• EXERCISE DESCRIPTION:
Every line of the material is to be repeated exactly as it stands.

BEGIN

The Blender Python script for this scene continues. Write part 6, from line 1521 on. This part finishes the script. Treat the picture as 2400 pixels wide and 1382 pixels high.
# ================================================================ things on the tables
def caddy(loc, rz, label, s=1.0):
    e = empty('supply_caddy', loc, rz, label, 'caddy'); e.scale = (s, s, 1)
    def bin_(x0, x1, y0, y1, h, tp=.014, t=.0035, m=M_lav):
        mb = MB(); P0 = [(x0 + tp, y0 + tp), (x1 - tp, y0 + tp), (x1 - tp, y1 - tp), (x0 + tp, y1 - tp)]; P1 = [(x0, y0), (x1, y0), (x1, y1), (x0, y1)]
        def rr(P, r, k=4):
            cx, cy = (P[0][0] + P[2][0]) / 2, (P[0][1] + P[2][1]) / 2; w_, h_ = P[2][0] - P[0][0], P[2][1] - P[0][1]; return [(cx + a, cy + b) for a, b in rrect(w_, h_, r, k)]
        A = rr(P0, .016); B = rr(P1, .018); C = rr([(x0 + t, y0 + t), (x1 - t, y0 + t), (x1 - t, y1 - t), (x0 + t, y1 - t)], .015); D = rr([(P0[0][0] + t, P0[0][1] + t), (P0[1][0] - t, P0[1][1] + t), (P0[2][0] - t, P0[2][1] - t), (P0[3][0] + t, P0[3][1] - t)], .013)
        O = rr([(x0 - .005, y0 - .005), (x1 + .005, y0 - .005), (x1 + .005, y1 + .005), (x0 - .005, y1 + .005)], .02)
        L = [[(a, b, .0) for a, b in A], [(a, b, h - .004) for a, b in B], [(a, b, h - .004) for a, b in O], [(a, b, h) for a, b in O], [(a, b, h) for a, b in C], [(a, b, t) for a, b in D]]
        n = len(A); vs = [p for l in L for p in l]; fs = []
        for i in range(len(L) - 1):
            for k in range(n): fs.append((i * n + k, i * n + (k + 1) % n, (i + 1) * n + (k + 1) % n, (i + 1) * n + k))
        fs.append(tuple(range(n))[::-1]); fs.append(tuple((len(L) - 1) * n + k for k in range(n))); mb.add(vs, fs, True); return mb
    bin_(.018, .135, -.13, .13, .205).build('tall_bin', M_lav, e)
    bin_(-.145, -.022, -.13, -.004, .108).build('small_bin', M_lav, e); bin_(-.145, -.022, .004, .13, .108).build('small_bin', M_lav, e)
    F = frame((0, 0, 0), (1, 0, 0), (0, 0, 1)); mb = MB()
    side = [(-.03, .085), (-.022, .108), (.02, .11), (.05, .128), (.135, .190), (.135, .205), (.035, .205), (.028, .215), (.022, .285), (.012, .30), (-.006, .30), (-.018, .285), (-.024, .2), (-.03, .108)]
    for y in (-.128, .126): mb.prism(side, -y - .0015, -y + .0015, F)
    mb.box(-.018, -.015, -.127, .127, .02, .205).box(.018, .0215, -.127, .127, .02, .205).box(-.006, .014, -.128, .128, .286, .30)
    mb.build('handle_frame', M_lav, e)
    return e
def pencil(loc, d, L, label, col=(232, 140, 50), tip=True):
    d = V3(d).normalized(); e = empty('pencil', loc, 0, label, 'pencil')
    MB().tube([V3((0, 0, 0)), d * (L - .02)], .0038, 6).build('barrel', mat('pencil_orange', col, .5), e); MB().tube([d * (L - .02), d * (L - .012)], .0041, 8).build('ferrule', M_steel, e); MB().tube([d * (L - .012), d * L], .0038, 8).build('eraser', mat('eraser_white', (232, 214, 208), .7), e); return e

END

• OUTPUT FOR THIS TASK:
The Blender Python script for this scene continues. Write part 6, from line 1521 on. This part finishes the script. Treat the picture as 2400 pixels wide and 1382 pixels high.
# ================================================================ things on the tables
def caddy(loc, rz, label, s=1.0):
    e = empty('supply_caddy', loc, rz, label, 'caddy'); e.scale = (s, s, 1)
    def bin_(x0, x1, y0, y1, h, tp=.014, t=.0035, m=M_lav):
        mb = MB(); P0 = [(x0 + tp, y0 + tp), (x1 - tp, y0 + tp), (x1 - tp, y1 - tp), (x0 + tp, y1 - tp)]; P1 = [(x0, y0), (x1, y0), (x1, y1), (x0, y1)]
        def rr(P, r, k=4):
            cx, cy = (P[0][0] + P[2][0]) / 2, (P[0][1] + P[2][1]) / 2; w_, h_ = P[2][0] - P[0][0], P[2][1] - P[0][1]; return [(cx + a, cy + b) for a, b in rrect(w_, h_, r, k)]
        A = rr(P0, .016); B = rr(P1, .018); C = rr([(x0 + t, y0 + t), (x1 - t, y0 + t), (x1 - t, y1 - t), (x0 + t, y1 - t)], .015); D = rr([(P0[0][0] + t, P0[0][1] + t), (P0[1][0] - t, P0[1][1] + t), (P0[2][0] - t, P0[2][1] - t), (P0[3][0] + t, P0[3][1] - t)], .013)
        O = rr([(x0 - .005, y0 - .005), (x1 + .005, y0 - .005), (x1 + .005, y1 + .005), (x0 - .005, y1 + .005)], .02)
        L = [[(a, b, .0) for a, b in A], [(a, b, h - .004) for a, b in B], [(a, b, h - .004) for a, b in O], [(a, b, h) for a, b in O], [(a, b, h) for a, b in C], [(a, b, t) for a, b in D]]
        n = len(A); vs = [p for l in L for p in l]; fs = []
        for i in range(len(L) - 1):
            for k in range(n): fs.append((i * n + k, i * n + (k + 1) % n, (i + 1) * n + (k + 1) % n, (i + 1) * n + k))
        fs.append(tuple(range(n))[::-1]); fs.append(tuple((len(L) - 1) * n + k for k in range(n))); mb.add(vs, fs, True); return mb
    bin_(.018, .135, -.13, .13, .205).build('tall_bin', M_lav, e)
    bin_(-.145, -.022, -.13, -.004, .108).build('small_bin', M_lav, e); bin_(-.145, -.022, .004, .13, .108).build('small_bin', M_lav, e)
    F = frame((0, 0, 0), (1, 0, 0), (0, 0, 1)); mb = MB()
    side = [(-.03, .085), (-.022, .108), (.02, .11), (.05, .128), (.135, .190), (.135, .205), (.035, .205), (.028, .215), (.022, .285), (.012, .30), (-.006, .30), (-.018, .285), (-.024, .2), (-.03, .108)]
    for y in (-.128, .126): mb.prism(side, -y - .0015, -y + .0015, F)
    mb.box(-.018, -.015, -.127, .127, .02, .205).box(.018, .0215, -.127, .127, .02, .205).box(-.006, .014, -.128, .128, .286, .30)
    mb.build('handle_frame', M_lav, e)
    return e
def pencil(loc, d, L, label, col=(232, 140, 50), tip=True):
    d = V3(d).normalized(); e = empty('pencil', loc, 0, label, 'pencil')
    MB().tube([V3((0, 0, 0)), d * (L - .02)], .0038, 6).build('barrel', mat('pencil_orange', col, .5), e); MB().tube([d * (L - .02), d * (L - .012)], .0041, 8).build('ferrule', M_steel, e); MB().tube([d * (L - .012), d * L], .0038, 8).build('eraser', mat('eraser_white', (232, 214, 208), .7), e); return e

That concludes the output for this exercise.